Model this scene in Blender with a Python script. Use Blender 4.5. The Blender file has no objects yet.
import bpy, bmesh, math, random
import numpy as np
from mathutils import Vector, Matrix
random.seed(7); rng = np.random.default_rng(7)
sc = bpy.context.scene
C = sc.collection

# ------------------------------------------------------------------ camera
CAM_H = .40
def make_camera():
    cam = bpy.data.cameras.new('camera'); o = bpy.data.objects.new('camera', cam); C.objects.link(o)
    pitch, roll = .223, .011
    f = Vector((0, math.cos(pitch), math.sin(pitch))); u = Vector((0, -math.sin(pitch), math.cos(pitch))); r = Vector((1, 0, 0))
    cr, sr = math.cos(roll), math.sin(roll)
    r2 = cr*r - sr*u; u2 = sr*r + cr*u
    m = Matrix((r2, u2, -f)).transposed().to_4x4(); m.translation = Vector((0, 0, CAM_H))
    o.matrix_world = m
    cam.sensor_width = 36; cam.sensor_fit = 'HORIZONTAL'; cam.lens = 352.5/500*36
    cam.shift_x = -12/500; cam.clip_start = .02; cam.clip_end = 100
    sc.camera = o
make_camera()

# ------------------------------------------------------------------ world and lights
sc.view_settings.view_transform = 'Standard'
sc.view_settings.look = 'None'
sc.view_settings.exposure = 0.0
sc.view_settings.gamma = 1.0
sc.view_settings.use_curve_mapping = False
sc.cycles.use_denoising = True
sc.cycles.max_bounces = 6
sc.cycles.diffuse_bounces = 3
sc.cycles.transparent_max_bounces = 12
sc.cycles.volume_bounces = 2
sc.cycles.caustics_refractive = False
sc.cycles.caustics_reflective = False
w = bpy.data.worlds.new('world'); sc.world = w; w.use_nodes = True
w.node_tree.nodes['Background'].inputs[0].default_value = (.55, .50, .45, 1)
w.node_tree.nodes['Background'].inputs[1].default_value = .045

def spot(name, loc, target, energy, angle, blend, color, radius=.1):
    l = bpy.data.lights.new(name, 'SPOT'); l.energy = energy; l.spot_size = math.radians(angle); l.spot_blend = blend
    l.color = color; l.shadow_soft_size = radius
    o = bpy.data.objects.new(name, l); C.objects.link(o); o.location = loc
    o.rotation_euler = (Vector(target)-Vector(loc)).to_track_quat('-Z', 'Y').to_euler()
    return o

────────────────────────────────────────

- **Exercise description**:
Each line holding "objects" must be found and copied.

- **Written solution**:
Model this scene in Blender with a Python script. Use Blender 4.5. The Blender file has no objects yet.
    cam = bpy.data.cameras.new('camera'); o = bpy.data.objects.new('camera', cam); C.objects.link(o)
    o = bpy.data.objects.new(name, l); C.objects.link(o); o.location = loc